In the matter of property, use and abuse are necessarily indistinguishable.
According to the Declaration of Rights, published as a preface to the Constitution of '93, property is "the right to enjoy and dispose at will of one's goods, one's income, and the fruit of one's labor and industry." Code Napoleon, article 544: "Property is the right to enjoy and dispose of things in the most absolute manner, provided we do not overstep the limits prescribed by the laws and regulations." These two definitions do not differ from that of the Roman law: all give the proprietor an absolute right over a thing; and as for the restriction imposed by the code,--PROVIDED WE DO NOT OVERSTEP THE LIMITS PRESCRIBED BY THE LAWS AND REGULATIONS,--its object is not to limit property, but to prevent the domain of one proprietor from interfering with that of another.

That is a confirmation of the principle, not a limitation of it.
There are different kinds of property: 1.

Property pure and simple, the dominant and seigniorial power over a thing; or, as they term it, NAKED PROPERTY.2.POSSESSION.

"Possession," says Duranton, "is a matter of fact, not of right." Toullier: "Property is a right, a legal power; possession is a fact." The tenant, the farmer, the commandite', the usufructuary, are possessors; the owner who lets and lends for use, the heir who is to come into possession on the death of a usufructuary, are proprietors.

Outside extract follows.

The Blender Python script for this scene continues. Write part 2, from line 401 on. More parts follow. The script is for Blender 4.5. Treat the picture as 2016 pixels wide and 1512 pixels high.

If I may venture the comparison: a lover is a possessor, a husband is a proprietor.
This double definition of property--domain and possession--is of the highest importance; and it must be clearly understood, in order to comprehend what is to follow.
From the distinction between possession and property arise two sorts of rights: the jus in re, the right in a thing, the right by which I may reclaim the property which I have acquired, in whatever hands I find it; and the jus ad rem, the right TO a thing, which gives me a claim to become a proprietor.